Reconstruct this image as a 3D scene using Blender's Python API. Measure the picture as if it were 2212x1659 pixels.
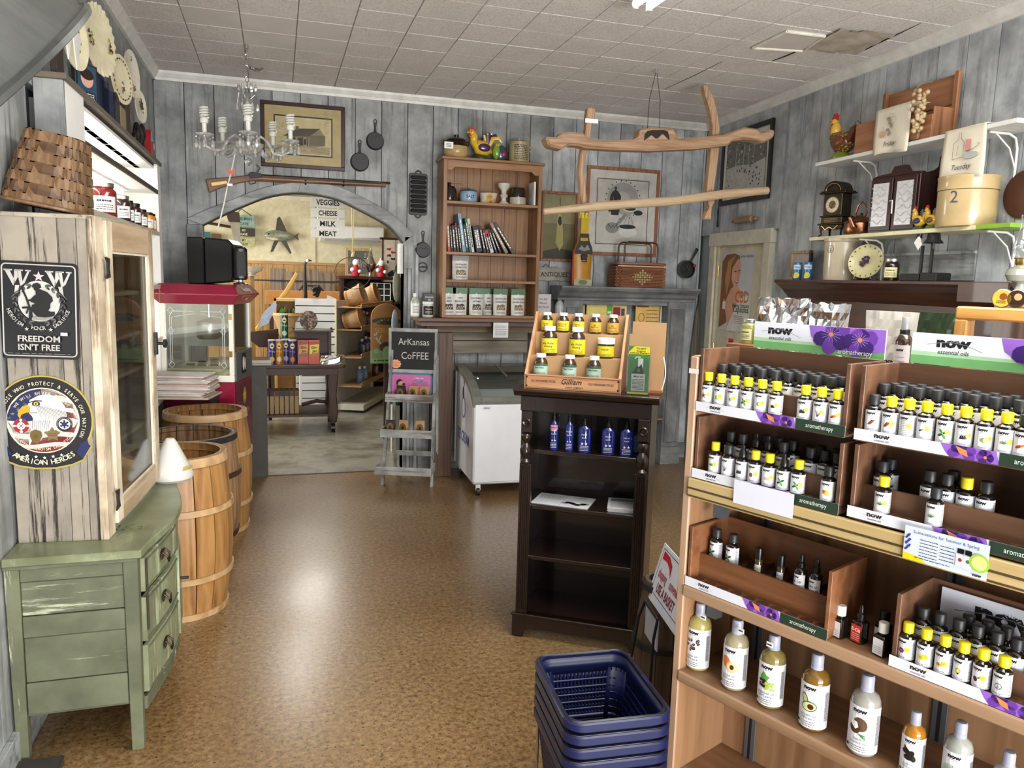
import bpy, bmesh, math, random
from mathutils import Vector, Matrix
for o in list(bpy.data.objects): bpy.data.objects.remove(o)
S=bpy.context.scene; COL=S.collection; PI=math.pi; rnd=random.Random(7); R=math.radians
# camera
FPX=1650.; CXP,CYP=1106.,829.5; CAMH=1.6
def _rot():
 y,p,r=R(17.15),R(7.81),R(1.6)
 f=Vector((math.sin(y)*math.cos(p),math.cos(y)*math.cos(p),-math.sin(p)))
 rt=Vector((math.cos(y),-math.sin(y),0)); up=rt.cross(f)
 return rt*math.cos(r)+up*math.sin(r), -rt*math.sin(r)+up*math.cos(r), f
CR,CU,CF=_rot(); CAMP=Vector((0,0,CAMH))
cam=bpy.data.objects.new('camera',bpy.data.cameras.new('camera')); COL.objects.link(cam)
cam.matrix_world=Matrix.Translation(CAMP)@Matrix((CR,CU,-CF)).transposed().to_4x4()
cam.data.sensor_width=36; cam.data.lens=36*FPX/2212; cam.data.clip_start=.02; cam.data.clip_end=200
S.camera=cam
# world, light, exposure
S.view_settings.view_transform='Standard'; S.view_settings.look='None'
S.view_settings.exposure=0.0; S.view_settings.gamma=1; S.view_settings.use_curve_mapping=False
W=bpy.data.worlds.new('world'); S.world=W; W.use_nodes=True
W.node_tree.nodes['Background'].inputs[0].default_value=(.80,.90,1,1)
W.node_tree.nodes['Background'].inputs[1].default_value=1.2
def area(name,loc,target,sx,sy,power,col=(1,1,1)):
 l=bpy.data.lights.new(name,'AREA'); l.shape='RECTANGLE'; l.size=sx; l.size_y=sy; l.energy=power; l.color=col
 o=bpy.data.objects.new(name,l); COL.objects.link(o); o.location=loc
 o.rotation_euler=(Vector(target)-Vector(loc)).to_track_quat('-Z','Y').to_euler(); return o
area('storefront_daylight',(1.6,-2.85,1.6),(1.6,5,1.2),4.0,2.1,125,(.96,.98,1))
area('ceiling_uplight_fill',(1.6,-2.8,.62),(1.6,2.2,3.0),4.0,.9,400,(1,.98,.95))  # added uplight to brighten the ceiling, set as bounce from the pavement
area('ceiling_fluorescent_light',(1.55,1.2,2.9),(1.55,1.2,0),1.3,3.0,120,(1,.99,.95))
area('back_room_fluorescent_light',(0.2,7.9,2.62),(0.2,7.9,0),.5,1.3,22,(1,.97,.9))
area('back_room_far_light',(0.4,9.9,2.63),(0.4,9.9,0),.5,1.3,30,(1,.97,.9))
area('back_room_side_fill',(-3.7,9.2,1.65),(1,9.4,1.5),3.2,1.5,230,(1,.98,.93))  # added fill from the left to brighten the far wall
# pixel -> world on a real plane
def ray(x,y): return CR*((x-CXP)/FPX)+CU*(-(y-CYP)/FPX)+CF
def pz(x,y,z): d=ray(x,y); return CAMP+d*((z-CAMH)/d.z)
def pY(x,y,Y): d=ray(x,y); return CAMP+d*(Y/d.y)
def pX(x,y,X): d=ray(x,y); return CAMP+d*(X/d.x)
def ppl(x,y,P,n): d=ray(x,y); P=Vector(P); n=Vector(n); return CAMP+d*((P-CAMP).dot(n)/d.dot(n))
class Fr:   # local frame: x to the right, y away from the viewer, z up
 def __init__(s,ox,oy,deg,oz=0):
  s.rz=R(deg); s.O=Vector((ox,oy,oz)); s.ux=Vector((math.cos(s.rz),math.sin(s.rz),0)); s.uy=Vector((-math.sin(s.rz),math.cos(s.rz),0))
 def w(s,x,y,z=0): return s.O+s.ux*x+s.uy*y+Vector((0,0,z))
 def l(s,P): q=P-s.O; return Vector((q.dot(s.ux),q.dot(s.uy),q.z))
 def onY(s,px,py,y=0): return s.l(ppl(px,py,s.O+s.uy*y,s.uy))
 def onZ(s,px,py,z): return s.l(pz(px,py,z))
BWY=6.2
BK=Fr(0,BWY,0); RW=Fr(3.66,6.2,-93.2); LW=Fr(-.83,0,90); DS=Fr(1.059,1.776,-67.3); BC=Fr(1.0,3.133,-33)
# materials
MATS={}
def newmat(name):
 m=bpy.data.materials.new(name); m.use_nodes=True; MATS[name]=m
 nt=m.node_tree; b=nt.nodes['Principled BSDF']; return m,nt,b
def nd(nt,t,**k):
 n=nt.nodes.new(t)
 for a,v in k.items(): setattr(n,a,v)
 return n
def coords(nt,scale=(1,1,1),rnd_off=True):
 tc=nd(nt,'ShaderNodeTexCoord'); mp=nd(nt,'ShaderNodeMapping'); mp.inputs['Scale'].default_value=scale
 if rnd_off:
  oi=nd(nt,'ShaderNodeObjectInfo'); mu=nd(nt,'ShaderNodeVectorMath',operation='SCALE');
  cb=nd(nt,'ShaderNodeCombineXYZ');
  for i in range(3): nt.links.new(oi.outputs['Random'],cb.inputs[i])
  nt.links.new(cb.outputs[0],mu.inputs[0]); mu.inputs['Scale'].default_value=37.
  ad=nd(nt,'ShaderNodeVectorMath',operation='ADD'); nt.links.new(tc.outputs['Object'],ad.inputs[0]); nt.links.new(mu.outputs[0],ad.inputs[1])
  nt.links.new(ad.outputs[0],mp.inputs[0])
 else: nt.links.new(tc.outputs['Object'],mp.inputs[0])
 return mp
def noise(nt,mp,scale,detail=4,rough=.6):
 n=nd(nt,'ShaderNodeTexNoise'); n.inputs['Scale'].default_value=scale; n.inputs['Detail'].default_value=detail; n.inputs['Roughness'].default_value=rough
 nt.links.new(mp.outputs[0],n.inputs['Vector']); return n
def ramp(nt,src,stops):
 r=nd(nt,'ShaderNodeValToRGB'); cr=r.color_ramp
 while len(cr.elements)<len(stops): cr.elements.new(.5)
 for e,(p,c) in zip(cr.elements,stops): e.position=p; e.color=(*c[:3],1)
 nt.links.new(src,r.inputs[0]); return r
def mix(nt,fac,a,b,mode='MIX'):
 m=nd(nt,'ShaderNodeMix',data_type='RGBA',blend_type=mode)
 if hasattr(fac,'links') : nt.links.new(fac,m.inputs[0])
 else: m.inputs[0].default_value=fac
 for v,i in ((a,6),(b,7)):
  if hasattr(v,'links'): nt.links.new(v,m.inputs[i])
  else: m.inputs[i].default_value=(*v[:3],1)
 return m.outputs[2]
def bump(nt,b,src,st=.3,dist=.002):
 n=nd(nt,'ShaderNodeBump'); n.inputs['Strength'].default_value=st; n.inputs['Distance'].default_value=dist
 nt.links.new(src,n.inputs['Height']); nt.links.new(n.outputs[0],b.inputs['Normal'])
def plain(name,c,rough=.5,metal=0,var=.12,ns=12,coat=0,emit=None,es=1,alpha=1,bmp=0):
 if name in MATS: return MATS[name]
 m,nt,b=newmat(name); mp=coords(nt); n=noise(nt,mp,ns,3)
 lo=tuple(x*(1-var) for x in c); hi=tuple(min(1,x*(1+var)) for x in c)
 r=ramp(nt,n.outputs[0],[(.3,lo),(.7,hi)]); nt.links.new(r.outputs[0],b.inputs['Base Color'])
 b.inputs['Roughness'].default_value=rough; b.inputs['Metallic'].default_value=metal; b.inputs['Coat Weight'].default_value=coat
 if emit: b.inputs['Emission Color'].default_value=(*emit,1); b.inputs['Emission Strength'].default_value=es
 if bmp: bump(nt,b,n.outputs[0],bmp)
 return m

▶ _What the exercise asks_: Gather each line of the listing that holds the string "scene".

▶ _Complete answer_:
Reconstruct this image as a 3D scene using Blender's Python API. Measure the picture as if it were 2212x1659 pixels.
S=bpy.context.scene; COL=S.collection; PI=math.pi; rnd=random.Random(7); R=math.radians